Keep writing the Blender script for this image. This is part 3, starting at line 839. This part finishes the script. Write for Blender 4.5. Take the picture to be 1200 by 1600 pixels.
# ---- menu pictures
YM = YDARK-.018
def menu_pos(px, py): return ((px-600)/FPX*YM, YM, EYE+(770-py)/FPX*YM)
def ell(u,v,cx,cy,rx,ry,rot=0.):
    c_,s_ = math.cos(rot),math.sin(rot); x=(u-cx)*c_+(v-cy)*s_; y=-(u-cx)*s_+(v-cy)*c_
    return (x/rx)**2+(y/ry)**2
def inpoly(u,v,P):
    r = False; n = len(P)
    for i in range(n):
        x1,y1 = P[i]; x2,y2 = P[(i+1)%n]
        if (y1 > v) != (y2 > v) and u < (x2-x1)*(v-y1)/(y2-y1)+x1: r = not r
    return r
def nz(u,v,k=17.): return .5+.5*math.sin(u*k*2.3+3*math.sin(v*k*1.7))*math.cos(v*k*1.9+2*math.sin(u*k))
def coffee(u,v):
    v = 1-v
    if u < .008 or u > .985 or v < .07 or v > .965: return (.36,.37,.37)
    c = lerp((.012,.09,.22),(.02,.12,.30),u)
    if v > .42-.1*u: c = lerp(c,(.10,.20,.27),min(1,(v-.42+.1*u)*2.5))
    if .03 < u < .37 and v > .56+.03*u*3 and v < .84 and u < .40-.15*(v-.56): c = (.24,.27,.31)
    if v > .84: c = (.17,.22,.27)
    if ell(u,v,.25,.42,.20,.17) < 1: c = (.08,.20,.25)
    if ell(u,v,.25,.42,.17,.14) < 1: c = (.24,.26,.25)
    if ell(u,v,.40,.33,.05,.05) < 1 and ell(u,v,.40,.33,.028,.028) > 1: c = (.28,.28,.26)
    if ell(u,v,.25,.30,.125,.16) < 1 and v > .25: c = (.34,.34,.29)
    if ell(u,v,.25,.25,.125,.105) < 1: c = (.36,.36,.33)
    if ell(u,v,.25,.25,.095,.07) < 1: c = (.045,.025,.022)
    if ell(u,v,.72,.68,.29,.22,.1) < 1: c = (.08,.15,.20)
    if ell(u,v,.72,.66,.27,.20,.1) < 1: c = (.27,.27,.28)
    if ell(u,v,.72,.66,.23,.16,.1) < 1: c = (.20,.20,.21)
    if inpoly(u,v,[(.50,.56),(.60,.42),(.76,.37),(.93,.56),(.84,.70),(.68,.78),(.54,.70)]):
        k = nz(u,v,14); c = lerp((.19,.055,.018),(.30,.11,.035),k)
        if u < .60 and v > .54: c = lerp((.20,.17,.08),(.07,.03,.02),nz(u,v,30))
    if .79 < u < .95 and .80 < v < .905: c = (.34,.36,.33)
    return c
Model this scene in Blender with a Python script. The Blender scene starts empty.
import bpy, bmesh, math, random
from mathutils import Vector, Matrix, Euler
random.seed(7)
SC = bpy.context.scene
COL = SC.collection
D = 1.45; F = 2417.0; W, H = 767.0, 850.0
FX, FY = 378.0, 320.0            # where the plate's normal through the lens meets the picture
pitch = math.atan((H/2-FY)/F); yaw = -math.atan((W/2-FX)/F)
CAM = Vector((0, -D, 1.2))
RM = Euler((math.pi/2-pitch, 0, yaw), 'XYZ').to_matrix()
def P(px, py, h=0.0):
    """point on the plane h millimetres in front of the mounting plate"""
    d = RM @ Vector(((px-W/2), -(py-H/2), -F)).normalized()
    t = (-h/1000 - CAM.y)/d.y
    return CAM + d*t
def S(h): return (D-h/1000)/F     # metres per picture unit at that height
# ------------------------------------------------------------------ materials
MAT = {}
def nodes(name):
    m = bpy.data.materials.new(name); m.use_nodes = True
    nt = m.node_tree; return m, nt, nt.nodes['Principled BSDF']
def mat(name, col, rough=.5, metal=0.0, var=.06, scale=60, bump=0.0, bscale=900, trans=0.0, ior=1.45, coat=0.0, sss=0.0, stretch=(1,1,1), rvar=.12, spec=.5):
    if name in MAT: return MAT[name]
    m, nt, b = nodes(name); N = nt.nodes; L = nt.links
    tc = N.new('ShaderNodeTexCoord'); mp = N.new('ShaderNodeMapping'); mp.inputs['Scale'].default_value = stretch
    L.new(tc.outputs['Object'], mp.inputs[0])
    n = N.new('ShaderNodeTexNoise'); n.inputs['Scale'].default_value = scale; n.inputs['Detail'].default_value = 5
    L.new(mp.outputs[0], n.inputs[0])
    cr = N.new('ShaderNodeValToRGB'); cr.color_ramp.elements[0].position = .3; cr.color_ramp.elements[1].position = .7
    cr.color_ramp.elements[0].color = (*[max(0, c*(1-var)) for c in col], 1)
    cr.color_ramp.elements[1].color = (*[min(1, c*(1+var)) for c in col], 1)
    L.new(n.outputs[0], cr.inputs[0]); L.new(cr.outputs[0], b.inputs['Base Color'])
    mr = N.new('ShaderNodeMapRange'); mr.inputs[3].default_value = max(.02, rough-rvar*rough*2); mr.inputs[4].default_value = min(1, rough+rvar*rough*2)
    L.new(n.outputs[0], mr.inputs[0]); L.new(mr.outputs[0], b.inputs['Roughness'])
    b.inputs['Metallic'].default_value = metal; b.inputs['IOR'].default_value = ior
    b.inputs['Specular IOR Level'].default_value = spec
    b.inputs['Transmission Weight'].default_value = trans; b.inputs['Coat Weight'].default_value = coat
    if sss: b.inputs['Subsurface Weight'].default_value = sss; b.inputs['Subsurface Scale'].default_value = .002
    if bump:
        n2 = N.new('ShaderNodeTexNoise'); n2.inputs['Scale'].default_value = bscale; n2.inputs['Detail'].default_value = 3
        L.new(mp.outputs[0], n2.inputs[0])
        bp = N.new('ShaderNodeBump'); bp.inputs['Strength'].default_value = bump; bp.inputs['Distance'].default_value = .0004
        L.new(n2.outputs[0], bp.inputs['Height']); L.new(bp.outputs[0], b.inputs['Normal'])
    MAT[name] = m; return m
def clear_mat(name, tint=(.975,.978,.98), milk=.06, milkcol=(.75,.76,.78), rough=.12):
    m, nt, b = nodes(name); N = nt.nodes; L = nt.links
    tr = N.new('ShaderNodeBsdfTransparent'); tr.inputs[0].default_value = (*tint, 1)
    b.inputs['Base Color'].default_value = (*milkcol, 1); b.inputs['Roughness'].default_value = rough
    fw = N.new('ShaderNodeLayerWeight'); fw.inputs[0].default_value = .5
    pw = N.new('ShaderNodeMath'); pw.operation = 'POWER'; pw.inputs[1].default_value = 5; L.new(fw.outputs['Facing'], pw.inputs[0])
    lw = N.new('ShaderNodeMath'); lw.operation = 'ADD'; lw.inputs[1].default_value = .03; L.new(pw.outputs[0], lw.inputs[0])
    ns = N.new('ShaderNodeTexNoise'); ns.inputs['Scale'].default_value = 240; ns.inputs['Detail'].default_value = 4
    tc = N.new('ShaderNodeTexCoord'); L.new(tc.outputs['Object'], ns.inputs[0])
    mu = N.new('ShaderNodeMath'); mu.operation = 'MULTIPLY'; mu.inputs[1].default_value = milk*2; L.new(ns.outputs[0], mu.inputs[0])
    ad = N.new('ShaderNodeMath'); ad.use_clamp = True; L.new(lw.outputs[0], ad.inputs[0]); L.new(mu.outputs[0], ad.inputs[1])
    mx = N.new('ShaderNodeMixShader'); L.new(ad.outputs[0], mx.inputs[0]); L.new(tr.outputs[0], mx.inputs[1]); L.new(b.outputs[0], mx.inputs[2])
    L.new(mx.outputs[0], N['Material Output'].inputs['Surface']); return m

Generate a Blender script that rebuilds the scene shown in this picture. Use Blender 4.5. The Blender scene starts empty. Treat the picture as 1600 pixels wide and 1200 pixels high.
————————
_Problem details:_ Pull out and copy each line containing the string "script".

_Final result:_
Keep writing the Blender script for this image. This is part 3, starting at line 839. This part finishes the script. Write for Blender 4.5. Take the picture to be 1200 by 1600 pixels.
Model this scene in Blender with a Python script. The Blender scene starts empty.
Generate a Blender script that rebuilds the scene shown in this picture. Use Blender 4.5. The Blender scene starts empty. Treat the picture as 1600 pixels wide and 1200 pixels high.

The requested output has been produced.